--- What the exercise asks ---
Extract the complete listing and output it unchanged.

--- Dataset section ---
---+---

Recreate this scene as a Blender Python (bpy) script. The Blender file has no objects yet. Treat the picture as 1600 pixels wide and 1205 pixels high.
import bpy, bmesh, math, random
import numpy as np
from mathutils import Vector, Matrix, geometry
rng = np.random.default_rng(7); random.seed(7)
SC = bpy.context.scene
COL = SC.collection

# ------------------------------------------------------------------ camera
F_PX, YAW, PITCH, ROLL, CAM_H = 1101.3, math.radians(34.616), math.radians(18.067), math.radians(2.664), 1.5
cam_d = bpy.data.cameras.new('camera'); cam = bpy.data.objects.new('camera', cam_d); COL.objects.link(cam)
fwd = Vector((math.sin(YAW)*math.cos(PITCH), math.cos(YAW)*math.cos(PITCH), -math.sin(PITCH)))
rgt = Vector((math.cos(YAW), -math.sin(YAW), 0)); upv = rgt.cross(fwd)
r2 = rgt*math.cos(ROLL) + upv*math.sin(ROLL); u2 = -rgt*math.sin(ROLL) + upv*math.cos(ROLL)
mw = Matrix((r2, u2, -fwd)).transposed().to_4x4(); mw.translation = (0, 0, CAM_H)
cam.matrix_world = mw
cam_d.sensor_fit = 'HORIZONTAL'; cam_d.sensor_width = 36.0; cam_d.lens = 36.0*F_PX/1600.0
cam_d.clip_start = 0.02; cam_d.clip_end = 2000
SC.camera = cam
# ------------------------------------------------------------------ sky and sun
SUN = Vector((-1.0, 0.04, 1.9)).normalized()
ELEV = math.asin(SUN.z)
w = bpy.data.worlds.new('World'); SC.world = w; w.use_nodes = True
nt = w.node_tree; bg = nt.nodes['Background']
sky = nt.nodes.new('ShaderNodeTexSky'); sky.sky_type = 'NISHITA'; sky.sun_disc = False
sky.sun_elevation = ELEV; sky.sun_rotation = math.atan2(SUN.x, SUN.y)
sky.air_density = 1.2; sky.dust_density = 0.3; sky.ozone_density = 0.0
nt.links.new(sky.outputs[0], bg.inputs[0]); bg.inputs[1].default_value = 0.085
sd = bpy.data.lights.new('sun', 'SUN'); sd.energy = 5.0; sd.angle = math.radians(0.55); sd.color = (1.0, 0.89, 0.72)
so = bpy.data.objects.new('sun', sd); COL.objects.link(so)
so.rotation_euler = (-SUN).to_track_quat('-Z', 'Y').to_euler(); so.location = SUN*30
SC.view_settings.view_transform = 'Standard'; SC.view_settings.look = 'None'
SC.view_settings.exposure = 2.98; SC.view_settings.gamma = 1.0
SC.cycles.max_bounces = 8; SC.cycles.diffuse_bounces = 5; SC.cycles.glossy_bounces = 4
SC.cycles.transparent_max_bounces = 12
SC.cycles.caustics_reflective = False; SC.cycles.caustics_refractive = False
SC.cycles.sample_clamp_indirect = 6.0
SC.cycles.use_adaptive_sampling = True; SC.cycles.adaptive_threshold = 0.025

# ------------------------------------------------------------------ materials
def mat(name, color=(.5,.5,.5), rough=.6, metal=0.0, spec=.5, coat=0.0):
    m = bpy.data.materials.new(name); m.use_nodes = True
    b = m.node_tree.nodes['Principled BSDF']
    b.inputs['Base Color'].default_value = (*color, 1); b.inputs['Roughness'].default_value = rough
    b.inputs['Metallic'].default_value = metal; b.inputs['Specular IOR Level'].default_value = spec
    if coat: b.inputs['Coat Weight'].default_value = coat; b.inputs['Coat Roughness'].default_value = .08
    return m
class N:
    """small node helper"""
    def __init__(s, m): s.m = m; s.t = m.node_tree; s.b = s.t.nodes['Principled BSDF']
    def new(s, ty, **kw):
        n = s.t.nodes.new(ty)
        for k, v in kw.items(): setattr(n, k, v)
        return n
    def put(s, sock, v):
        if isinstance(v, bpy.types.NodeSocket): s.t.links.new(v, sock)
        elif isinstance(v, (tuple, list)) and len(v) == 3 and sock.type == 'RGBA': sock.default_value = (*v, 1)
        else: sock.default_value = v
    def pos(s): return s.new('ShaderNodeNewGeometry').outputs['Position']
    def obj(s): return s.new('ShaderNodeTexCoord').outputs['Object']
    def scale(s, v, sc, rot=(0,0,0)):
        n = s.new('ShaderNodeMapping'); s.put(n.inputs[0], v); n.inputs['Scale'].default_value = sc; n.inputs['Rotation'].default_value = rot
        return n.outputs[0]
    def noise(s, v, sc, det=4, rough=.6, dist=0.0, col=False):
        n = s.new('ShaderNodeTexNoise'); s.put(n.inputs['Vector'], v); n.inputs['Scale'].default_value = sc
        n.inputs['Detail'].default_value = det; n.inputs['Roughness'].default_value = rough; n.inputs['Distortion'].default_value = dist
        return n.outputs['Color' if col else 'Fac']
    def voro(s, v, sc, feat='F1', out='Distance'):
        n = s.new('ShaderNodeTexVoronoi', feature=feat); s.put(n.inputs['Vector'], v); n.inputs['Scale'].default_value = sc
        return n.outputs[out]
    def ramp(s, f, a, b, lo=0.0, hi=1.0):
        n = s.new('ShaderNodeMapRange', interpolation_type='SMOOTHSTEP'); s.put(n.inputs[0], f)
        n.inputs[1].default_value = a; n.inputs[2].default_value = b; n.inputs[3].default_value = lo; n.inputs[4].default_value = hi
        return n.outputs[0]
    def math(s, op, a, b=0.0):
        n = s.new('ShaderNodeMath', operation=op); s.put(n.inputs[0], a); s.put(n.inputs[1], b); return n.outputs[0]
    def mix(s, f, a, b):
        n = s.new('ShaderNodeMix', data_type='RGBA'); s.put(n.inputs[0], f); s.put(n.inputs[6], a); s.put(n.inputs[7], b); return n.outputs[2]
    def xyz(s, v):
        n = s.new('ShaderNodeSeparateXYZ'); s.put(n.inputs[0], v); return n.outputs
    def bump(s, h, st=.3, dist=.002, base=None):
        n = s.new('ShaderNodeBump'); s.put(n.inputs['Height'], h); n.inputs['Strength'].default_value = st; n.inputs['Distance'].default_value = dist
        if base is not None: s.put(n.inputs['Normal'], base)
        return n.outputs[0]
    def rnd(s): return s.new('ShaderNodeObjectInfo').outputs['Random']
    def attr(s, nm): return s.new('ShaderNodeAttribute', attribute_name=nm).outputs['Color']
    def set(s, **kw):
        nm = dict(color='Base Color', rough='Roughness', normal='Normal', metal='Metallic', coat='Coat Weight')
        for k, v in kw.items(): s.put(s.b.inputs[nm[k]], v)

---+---

--- Exercise result ---
Recreate this scene as a Blender Python (bpy) script. The Blender file has no objects yet. Treat the picture as 1600 pixels wide and 1205 pixels high.
import bpy, bmesh, math, random
import numpy as np
from mathutils import Vector, Matrix, geometry
rng = np.random.default_rng(7); random.seed(7)
SC = bpy.context.scene
COL = SC.collection

# ------------------------------------------------------------------ camera
F_PX, YAW, PITCH, ROLL, CAM_H = 1101.3, math.radians(34.616), math.radians(18.067), math.radians(2.664), 1.5
cam_d = bpy.data.cameras.new('camera'); cam = bpy.data.objects.new('camera', cam_d); COL.objects.link(cam)
fwd = Vector((math.sin(YAW)*math.cos(PITCH), math.cos(YAW)*math.cos(PITCH), -math.sin(PITCH)))
rgt = Vector((math.cos(YAW), -math.sin(YAW), 0)); upv = rgt.cross(fwd)
r2 = rgt*math.cos(ROLL) + upv*math.sin(ROLL); u2 = -rgt*math.sin(ROLL) + upv*math.cos(ROLL)
mw = Matrix((r2, u2, -fwd)).transposed().to_4x4(); mw.translation = (0, 0, CAM_H)
cam.matrix_world = mw
cam_d.sensor_fit = 'HORIZONTAL'; cam_d.sensor_width = 36.0; cam_d.lens = 36.0*F_PX/1600.0
cam_d.clip_start = 0.02; cam_d.clip_end = 2000
SC.camera = cam
# ------------------------------------------------------------------ sky and sun
SUN = Vector((-1.0, 0.04, 1.9)).normalized()
ELEV = math.asin(SUN.z)
w = bpy.data.worlds.new('World'); SC.world = w; w.use_nodes = True
nt = w.node_tree; bg = nt.nodes['Background']
sky = nt.nodes.new('ShaderNodeTexSky'); sky.sky_type = 'NISHITA'; sky.sun_disc = False
sky.sun_elevation = ELEV; sky.sun_rotation = math.atan2(SUN.x, SUN.y)
sky.air_density = 1.2; sky.dust_density = 0.3; sky.ozone_density = 0.0
nt.links.new(sky.outputs[0], bg.inputs[0]); bg.inputs[1].default_value = 0.085
sd = bpy.data.lights.new('sun', 'SUN'); sd.energy = 5.0; sd.angle = math.radians(0.55); sd.color = (1.0, 0.89, 0.72)
so = bpy.data.objects.new('sun', sd); COL.objects.link(so)
so.rotation_euler = (-SUN).to_track_quat('-Z', 'Y').to_euler(); so.location = SUN*30
SC.view_settings.view_transform = 'Standard'; SC.view_settings.look = 'None'
SC.view_settings.exposure = 2.98; SC.view_settings.gamma = 1.0
SC.cycles.max_bounces = 8; SC.cycles.diffuse_bounces = 5; SC.cycles.glossy_bounces = 4
SC.cycles.transparent_max_bounces = 12
SC.cycles.caustics_reflective = False; SC.cycles.caustics_refractive = False
SC.cycles.sample_clamp_indirect = 6.0
SC.cycles.use_adaptive_sampling = True; SC.cycles.adaptive_threshold = 0.025

# ------------------------------------------------------------------ materials
def mat(name, color=(.5,.5,.5), rough=.6, metal=0.0, spec=.5, coat=0.0):
    m = bpy.data.materials.new(name); m.use_nodes = True
    b = m.node_tree.nodes['Principled BSDF']
    b.inputs['Base Color'].default_value = (*color, 1); b.inputs['Roughness'].default_value = rough
    b.inputs['Metallic'].default_value = metal; b.inputs['Specular IOR Level'].default_value = spec
    if coat: b.inputs['Coat Weight'].default_value = coat; b.inputs['Coat Roughness'].default_value = .08
    return m
class N:
    """small node helper"""
    def __init__(s, m): s.m = m; s.t = m.node_tree; s.b = s.t.nodes['Principled BSDF']
    def new(s, ty, **kw):
        n = s.t.nodes.new(ty)
        for k, v in kw.items(): setattr(n, k, v)
        return n
    def put(s, sock, v):
        if isinstance(v, bpy.types.NodeSocket): s.t.links.new(v, sock)
        elif isinstance(v, (tuple, list)) and len(v) == 3 and sock.type == 'RGBA': sock.default_value = (*v, 1)
        else: sock.default_value = v
    def pos(s): return s.new('ShaderNodeNewGeometry').outputs['Position']
    def obj(s): return s.new('ShaderNodeTexCoord').outputs['Object']
    def scale(s, v, sc, rot=(0,0,0)):
        n = s.new('ShaderNodeMapping'); s.put(n.inputs[0], v); n.inputs['Scale'].default_value = sc; n.inputs['Rotation'].default_value = rot
        return n.outputs[0]
    def noise(s, v, sc, det=4, rough=.6, dist=0.0, col=False):
        n = s.new('ShaderNodeTexNoise'); s.put(n.inputs['Vector'], v); n.inputs['Scale'].default_value = sc
        n.inputs['Detail'].default_value = det; n.inputs['Roughness'].default_value = rough; n.inputs['Distortion'].default_value = dist
        return n.outputs['Color' if col else 'Fac']
    def voro(s, v, sc, feat='F1', out='Distance'):
        n = s.new('ShaderNodeTexVoronoi', feature=feat); s.put(n.inputs['Vector'], v); n.inputs['Scale'].default_value = sc
        return n.outputs[out]
    def ramp(s, f, a, b, lo=0.0, hi=1.0):
        n = s.new('ShaderNodeMapRange', interpolation_type='SMOOTHSTEP'); s.put(n.inputs[0], f)
        n.inputs[1].default_value = a; n.inputs[2].default_value = b; n.inputs[3].default_value = lo; n.inputs[4].default_value = hi
        return n.outputs[0]
    def math(s, op, a, b=0.0):
        n = s.new('ShaderNodeMath', operation=op); s.put(n.inputs[0], a); s.put(n.inputs[1], b); return n.outputs[0]
    def mix(s, f, a, b):
        n = s.new('ShaderNodeMix', data_type='RGBA'); s.put(n.inputs[0], f); s.put(n.inputs[6], a); s.put(n.inputs[7], b); return n.outputs[2]
    def xyz(s, v):
        n = s.new('ShaderNodeSeparateXYZ'); s.put(n.inputs[0], v); return n.outputs
    def bump(s, h, st=.3, dist=.002, base=None):
        n = s.new('ShaderNodeBump'); s.put(n.inputs['Height'], h); n.inputs['Strength'].default_value = st; n.inputs['Distance'].default_value = dist
        if base is not None: s.put(n.inputs['Normal'], base)
        return n.outputs[0]
    def rnd(s): return s.new('ShaderNodeObjectInfo').outputs['Random']
    def attr(s, nm): return s.new('ShaderNodeAttribute', attribute_name=nm).outputs['Color']
    def set(s, **kw):
        nm = dict(color='Base Color', rough='Roughness', normal='Normal', metal='Metallic', coat='Coat Weight')
        for k, v in kw.items(): s.put(s.b.inputs[nm[k]], v)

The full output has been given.